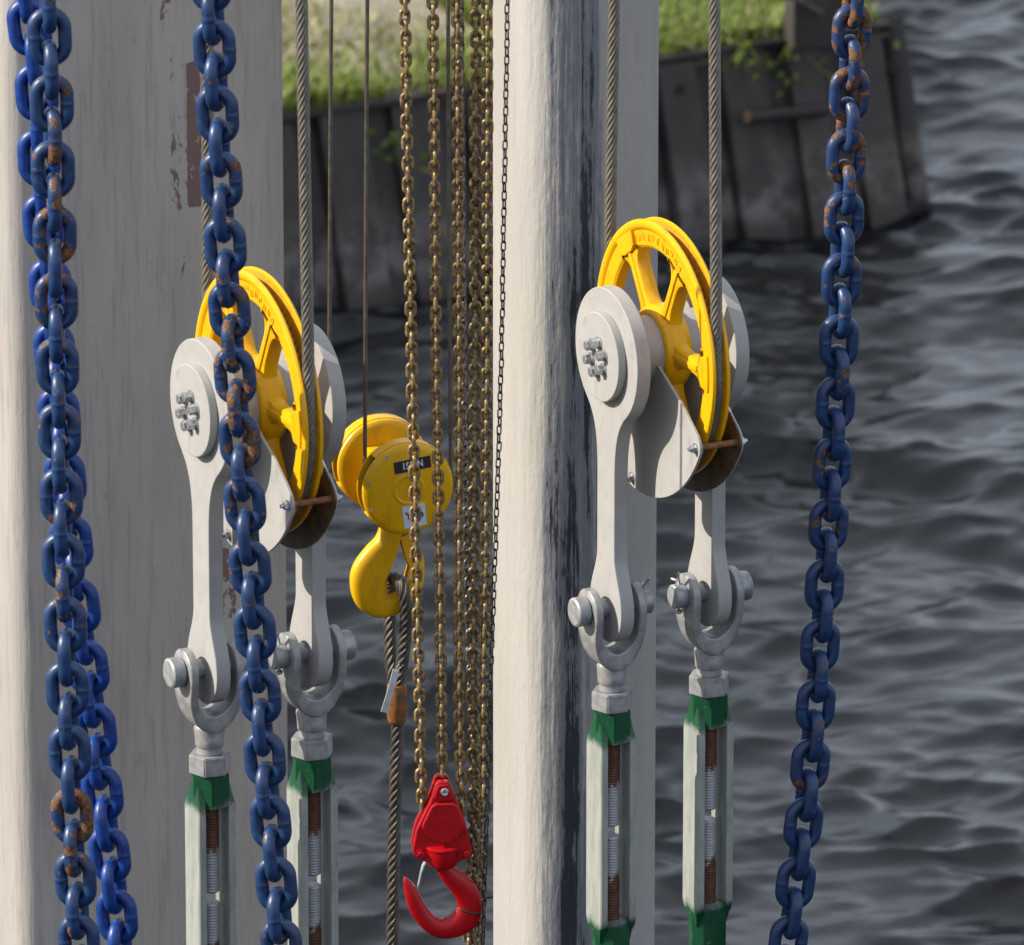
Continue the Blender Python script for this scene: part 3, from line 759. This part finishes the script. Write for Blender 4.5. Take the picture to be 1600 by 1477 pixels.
# ------------------------------------------------------------------ chains
def link_mesh(name, pitch, d, outer_w, mat, n=32, m=12):
    rw = (outer_w-d)/2; hl = (pitch+d)/2-rw; bm = bmesh.new(); pts = []
    def add(x, z): pts.append(Vector((x, 0, z)))
    for i in range(n//2+1): a = PI*i/(n//2); add(rw*math.cos(a), hl+rw*math.sin(a))
    for k in (.35, .12, .06, -.06, -.12, -.35): add(-rw, hl*k*1.6)
    for i in range(n//2+1): a = PI+PI*i/(n//2); add(rw*math.cos(a), -hl+rw*math.sin(a))
    for k in (-.4, .4): add(rw, hl*k)
    N = len(pts); rings = []
    for i, p in enumerate(pts):
        t = (pts[(i+1) % N]-pts[i-1]).normalized(); b = Vector((0, 1, 0)); a = t.cross(b)
        r = d/2*(1.035 if n//2+2 < i < n//2+5 else 1.0)
        rings.append([bm.verts.new((p+(a*math.cos(2*PI*k/m)+b*math.sin(2*PI*k/m))*r)*U) for k in range(m)])
    rings.append(rings[0]); skin_rings(bm, rings, caps=False)
    bmesh.ops.recalc_face_normals(bm, faces=bm.faces)
    me = bpy.data.meshes.new(name); bm.to_mesh(me); bm.free(); me.shade_smooth(); me.materials.append(MAT[mat]); return me
def chain(name, label, cat, group, pix, Y, me, pitch, yaw, rust=None, start=0., jit=2.5, yaw_end=None):
    """pix: pixel polyline (top to bottom) at depth Y (a number, or one per point)"""
    pts = catmull([P(x, y, Y if not isinstance(Y, (list, tuple)) else Y[i]) for i, (x, y) in enumerate(pix)], 12)
    pts = resample(pts, pitch*U/8)
    root = thing(name, label, cat, pts[0], 0, group)
    k = start*8; i = 0; n = len(pts)
    while int(k)+1 < n:
        p = pts[int(k)]; t = (pts[min(int(k)+6, n-1)]-pts[max(int(k)-6, 0)]).normalized()
        fr = k/n; yw = yaw if yaw_end is None else yaw+(yaw_end-yaw)*fr
        a = R(yw+(90 if i % 2 else 0)+random.gauss(0, jit)); x = Vector((math.cos(a), math.sin(a), 0)); x = (x-t*x.dot(t)).normalized()
        zz = -t; yy = zz.cross(x)
        o = bpy.data.objects.new('link', me); C.objects.link(o); o.parent = root
        M_ = Matrix((x, yy, zz)).transposed().to_4x4(); M_.translation = p-pts[0]+Vector((random.gauss(0, .3), random.gauss(0, .3), 0))*U
        o.matrix_local = M_
        if random.random() < .5: o.matrix_local = M_ @ Matrix.Rotation(PI, 4, 'Z')
        ruv = rust(fr, i) if rust else 0.
        o.color = (ruv, 0, 0, 1)
        k += 8; i += 1
    return root
LB = link_mesh('link', 49.5, 20.2, 64, 'blue_chain'); LBB = link_mesh('link', 49.5, 20.2, 64, 'bright_blue_chain')
LG = link_mesh('link', 15.8, 6.0, 18.2, 'gold_zinc', 20, 8); LS = link_mesh('link', 13.7, 4.0, 13.6, 'steel_link', 20, 8); LK = link_mesh('link', 12.8, 2.5, 9.0, 'black_link', 16, 6)
gb = 'blue lifting chains'
chain('lifting_chain', 'dark blue chain hanging leftmost, overlapping a brighter blue chain', 'chain', gb,
      [(69, -60), (74, 0), (80, 130), (84, 280), (88, 480), (93, 680), (99, 880), (105, 1060), (112, 1250), (121, 1420), (128, 1540)], 16.75, LB, 49.5, 10, lambda f, i: .28+.55*math.exp(-((f-.24)/.10)**2)+(.85 if i in (26, 27) else 0)+random.uniform(-.2, .15), .35, yaw_end=-16)
chain('lifting_chain', 'bright royal blue chain hanging behind the leftmost dark chain', 'chain', gb,
      [(34, -60), (41, 0), (57, 130), (62, 260), (75, 400), (84, 520), (98, 700), (118, 900), (139, 1050), (159, 1230), (180, 1400), (193, 1540)], 16.98, LBB, 49.5, 0, lambda f, i: random.uniform(0, .2), .1, yaw_end=-18)
chain('lifting_chain', 'dark blue chain hanging in front of the left yellow pulley', 'chain', gb,
      [(326, -60), (331, 0), (339, 160), (347, 300), (356, 440), (367, 580), (379, 740), (392, 900), (403, 1040), (415, 1200), (430, 1360), (446, 1540)], 16.86, LB, 49.5, -14, lambda f, i: .18+.5*math.exp(-((f-.42)/.13)**2)+random.uniform(-.15, .2), .72)
chain('lifting_chain', 'rust worn blue chain hanging alone over the water at right', 'chain', gb,
      [(1341, -60), (1333, 0), (1328, 120), (1322, 250), (1317, 380), (1312, 500), (1306, 620), (1297, 780), (1287, 930), (1275, 1090), (1262, 1230), (1246, 1360), (1222, 1540)], 17.85, LB, 49.5, 17, lambda f, i: (.95 if f < .27 else .42)*(1-.35*f)+random.uniform(-.15, .12), .25)
gg = 'slim brass coloured hoist chains'
YG = 16.97
chain('hoist_chain', 'leftmost brass coloured hoist chain, entering the red block at left', 'chain', gg, [(631, -30), (632, 0), (638, 300), (644, 600), (651, 900), (657, 1160), (659, 1255), (660, 1275)], YG, LG, 15.8, 9)
chain('hoist_chain', 'brass coloured hoist chain ending at the top of the red block', 'chain', gg, [(675, -30), (676, 0), (679, 300), (682, 600), (687, 900), (690, 1150), (691, 1219)], YG, LG, 15.8, 9, start=.5)
chain('hoist_chain', 'brass coloured hoist chain entering the red block at right', 'chain', gg, [(713, -30), (714, 0), (715, 300), (717, 600), (717, 900), (718, 1150), (722, 1245), (724, 1272)], YG, LG, 15.8, 9, start=.3)
chain('hoist_chain', 'brass coloured hoist chain at the pale edge of the scuffed column', 'chain', gg, [(743, -30), (743, 0), (743, 300), (742, 600), (740, 900), (738, 1100), (740, 1250), (735, 1360), (731, 1520)], YG+.02, LG, 15.8, 7, start=.2)
chain('hoist_chain', 'rightmost brass coloured hoist chain, in front of the scuffed column', 'chain', gg, [(761, -30), (761, 0), (761, 300), (760, 600), (758, 900), (755, 1100), (755, 1280), (750, 1430), (749, 1520)], YG, LG, 15.8, 7, start=.6)
chain('hoist_chain', 'dull steel chain squeezed between the brass coloured hoist chains', 'chain', gg, [(719, -30), (719, 0), (722, 300), (726, 600), (730, 850), (735, 1050), (742, 1180), (744, 1280), (741, 1400), (737, 1520)], YG+.035, LS, 13.7, 40)
chain('pull_chain', 'thin black chain slanting down along the scuffed column', 'chain', None, [(794, -30), (793, 0), (788, 300), (782, 600), (773, 880), (765, 1100), (761, 1250), (756, 1400), (752, 1520)], YG-.03, LK, 12.8, 30)

# ------------------------------------------------------------------ slim wire ropes of the yellow hook block
def slim(pix, Y, label, r=3.3):
    pts = [P(x, y, Y) for x, y in pix]
    tag(rope_mesh('slim_wire_rope', pts, r*U, 'greasy_rope', 6, 26*U, 2.4*U, 4), label, 'wire rope', 'slim wire ropes of the yellow hook block')
slim([(518, -40), (517, 100), (514, 640), (514, 730)], 17.60, 'slim wire rope passing behind the left pulley')
slim([(574, -40), (572, 300), (570, 745)], 17.445, 'slim wire rope running down into the front yellow drum')
slim([(700, -40), (701, 300), (704, 700), (704, 740)], 17.46, 'slim wire rope between the brass chains')

# ------------------------------------------------------------------ yellow hook block
def hook_mesh(name, mids, plane_o, plane_n, mtx_inv, thick, mat, parent, per=5, ks=1.):
    """mids: (px, py, half width px) along the hook; thick(t) gives half thickness in units"""
    pts3 = [mtx_inv @ on_plane(x, y, plane_o, plane_n) for x, y, h in mids]
    sc_ = (on_plane(mids[0][0]+1, mids[0][1], plane_o, plane_n)-on_plane(mids[0][0], mids[0][1], plane_o, plane_n)).length
    cp = catmull([(p.x, p.y, p.z) for p in pts3], per); hs = catmull([(h, 0, 0) for x, y, h in mids], per)
    nn = (mtx_inv.to_3x3() @ plane_n).normalized(); bm = bmesh.new(); n = len(cp)
    def sec(i):
        h = hs[i].x*sc_/ks; t = thick(i/(n-1))*U; out = []
        for k in range(20):
            a = 2*PI*k/20; c, s = math.cos(a), math.sin(a); e = 2/2.9
            out.append((h*math.copysign(abs(c)**e, c), t*math.copysign(abs(s)**e, s)))
        return out
    sweep(bm, cp, sec, nn); return obj(name, bm, mat, parent, angle=60)
def yellow_block():
    yaw = R(18); roll = R(-5)
    ks = .955; M0 = Matrix.Translation(P(613, 740, 17.52)) @ Matrix.Rotation(yaw, 4, 'Z') @ Matrix.Scale(ks, 4)
    T = thing('hook_block', 'yellow crane hook block with two round rope drums and big hook', 'hook block', M0.translation, yaw); T.scale = (ks,)*3
    for y0, sg in ((-88, -1), (88, 1)):
        # y0 outer face side; shells either side of a rope groove
        rn = 'rope_drum'
        bm = bmesh.new(); lathe(bm, [(66, y0-sg*34), (66, y0-sg*5)], 'y', 56, caps=False); lathe(bm, [(66, y0-sg*5), (30, y0-sg*5)], 'y', 56, caps=False)
        dr = obj(rn, bm, 'dark_hole', T)
        for h0, h1 in ((y0, y0-sg*9), (y0-sg*42, y0-sg*33)):
            bm = bmesh.new(); out = h0 == y0
            d = 1 if h1 > h0 else -1
            pr = [(.1, h0), (20, h0), (22, h0-d*1.2), (25, h0-d*1.2), (27, h0), (66, h0), (70.5, h0+d*1.2), (74, h0+d*3.5), (75.5, h0+d*6.5), (75.5, h1-d*.6), (74.5, h1), (.1, h1)]
            lathe(bm, pr, 'y', 72); obj('cover', bm, 'hoist_yellow', dr, angle=25)
        for a0, a1 in ((58, 134), (15, 54), (212, 335)) if sg < 0 else ((40, 150), (205, 330)):
            bm = bmesh.new(); lo, hi = y0-sg*8, y0-sg*34; ins = 1.2*sg
            lathe(bm, [(72.5, lo-ins), (76.6, lo-ins), (76.6, hi+ins), (72.5, hi+ins)], 'y', 30, closed=True, a0=R(a0), a1=R(a1)); obj('band', bm, 'hoist_yellow', dr)
        for d in (205, 165, 122, 40):
            bm = bmesh.new(); a = R(d); lathe(bm, [(2.4, y0+sg*1.0), (2.4, y0-sg*1)], 'y', 10, (68*math.cos(a), 0, 68*math.sin(a))); obj('rivet', bm, 'bolt_zinc', dr)
    bm = bmesh.new(); box(bm, -30, 30, -47, 47, -52, 34, 3); obj('yoke', bm, 'hoist_yellow', T)
    bm = bmesh.new(); lathe(bm, [(16, -92), (18, -60), (18, -40)], 'z', 28, (-2, 0, 0)); obj('shank', bm, 'hoist_yellow', T)
    # labels on the front cover
    def lab(name, cx, cz, w_, h_, mat, r_, yo=-88.4):
        bm = bmesh.new(); ca, sa = math.cos(r_), math.sin(r_)
        q = [(cx+x*ca-z*sa, cz+x*sa+z*ca) for x, z in ((-w_/2, -h_/2), (w_/2, -h_/2), (w_/2, h_/2), (-w_/2, h_/2))]
        prism(bm, q, yo-.5, yo+.6, 'y', 0); o = obj(name, bm, mat, T, smooth=False)
        Mt = Matrix.Translation((cx*U, (yo-.9)*U, cz*U)) @ Matrix.Rotation(-r_, 4, 'Y') @ Matrix.Rotation(PI/2, 4, 'X'); return o, Mt
    o, Mt = lab('capacity_label', 6, 41, 61, 19.5, 'black_plastic', R(6))
    text_mesh('lettering', '1500N', 16*U, 'label_white', o, Mt, .2*U, sx=.80, bold=.35*U)
    o, Mt = lab('maker_label', 9, -44, 38, 37, 'white_label', R(6))
    text_mesh('lettering', 'Yale', 17.5*U, 'black_plastic', o, Mt @ Matrix.Translation((0, 1.5*U, 0)), .2*U, sx=1.0, bold=.3*U)
    bpy.context.view_layer.update()
    hn = (M0.to_3x3() @ Vector((0, -1, 0))).normalized(); ho = M0.translation.copy()
    inv = M0.inverted()
    hk = hook_mesh('hook', [(612, 812, 16), (609, 832, 17), (603, 850, 19.5), (591, 870, 25), (578.5, 893, 28.5), (575.5, 911, 28), (580, 930, 27), (592, 943, 22), (606, 946, 17), (620, 942, 15), (636, 929, 13.5), (648, 912, 11.5), (653, 893, 9), (655.5, 875, 6), (656, 864, 2.5)], ho, hn, inv,
              lambda t: 17-5*t-4*max(0, t-.75)/.25, 'hoist_yellow', T, ks=ks)
    # safety latch between shank and hook tip
    bm = bmesh.new(); lp = [inv @ on_plane(x, y, ho, hn) for x, y in ((631, 836), (640, 868), (643, 884), (640, 903))]
    ws = [8, 8.5, 5, 7]
    sweep(bm, lp, lambda i: [(ws[i]*U, 7*U), (-ws[i]*U, 9*U), (-ws[i]*U, 6*U), (ws[i]*.8*U, 4*U), (ws[i]*.8*U, -4*U), (-ws[i]*U, -6*U), (-ws[i]*U, -9*U), (ws[i]*U, -7*U)], Vector((0, 1, 0)))
    obj('safety_latch', bm, 'hoist_yellow', T, angle=25)
    Yh = ho.y
    return Yh
YH = yellow_block()
def sling():
    yk = P(612, 905, YH).y
    seq = [(617, 1090, 0), (615, 1065, .004), (610, 1030, .018), (609, 985, .034), (610, 945, .044), (610, 922, .042), (611, 908, .026), (615, 903, .004), (623, 909, -.018), (631, 926, -.030), (635, 955, -.026), (634, 985, -.016), (629, 1030, -.008), (622, 1068, -.003), (620, 1090, 0)]
    pts = catmull([P(x, y, YH+d) for x, y, d in seq], 10)
    root = thing('rope_sling', 'thick wire rope sling with rusty sleeve hanging from the yellow hook', 'rope sling', P(620, 1095, YH))
    def local(ps): return [p-root.location for p in ps]
    rope_mesh('loop', local(pts), 10.4*U, 'sling_rope', 6, 80*U, 4*U, 6, root)
    d = catmull([P(x, y, YH) for x, y in ((621, 1085), (621, 1130), (618, 1230), (615, 1350), (612, 1560))], 8)
    rope_mesh('standing_part', local(d), 10.4*U, 'sling_rope', 6, 80*U, 4*U, 6, root)
    bm = bmesh.new(); lathe(bm, [(12, 28), (14.5, 26), (16, 15), (16, -16), (14, -32), (11, -37), (9, -37)], 'z', 32); obj('sleeve', bm, 'ferrule', root)
    bm = bmesh.new(); a = P(619, 1046, YH-.03)-root.location; b_ = P(600, 1113, YH-.045)-root.location
    sweep(bm, [a, a.lerp(b_, .5)+Vector((.001, -.002, 0)), b_], lambda i: [(5.5*U, .5*U), (-5.5*U, .5*U), (-5.5*U, -.5*U), (5.5*U, -.5*U)], Vector((.5, -.8, .3))); obj('tag', bm, 'tag_metal', root)
    bm = bmesh.new(); tube(bm, [a+Vector((.006, .012, .006)), a+Vector((.001, -.003, .005)), a+Vector((0, -.003, -.004))], 1.0*U, n=6); obj('tag_wire', bm, 'tag_metal', root)
sling()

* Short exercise
Only lines with the string "from" belong in your answer; copy each one.

* Result below
Continue the Blender Python script for this scene: part 3, from line 759. This part finishes the script. Write for Blender 4.5. Take the picture to be 1600 by 1477 pixels.
    root = thing('rope_sling', 'thick wire rope sling with rusty sleeve hanging from the yellow hook', 'rope sling', P(620, 1095, YH))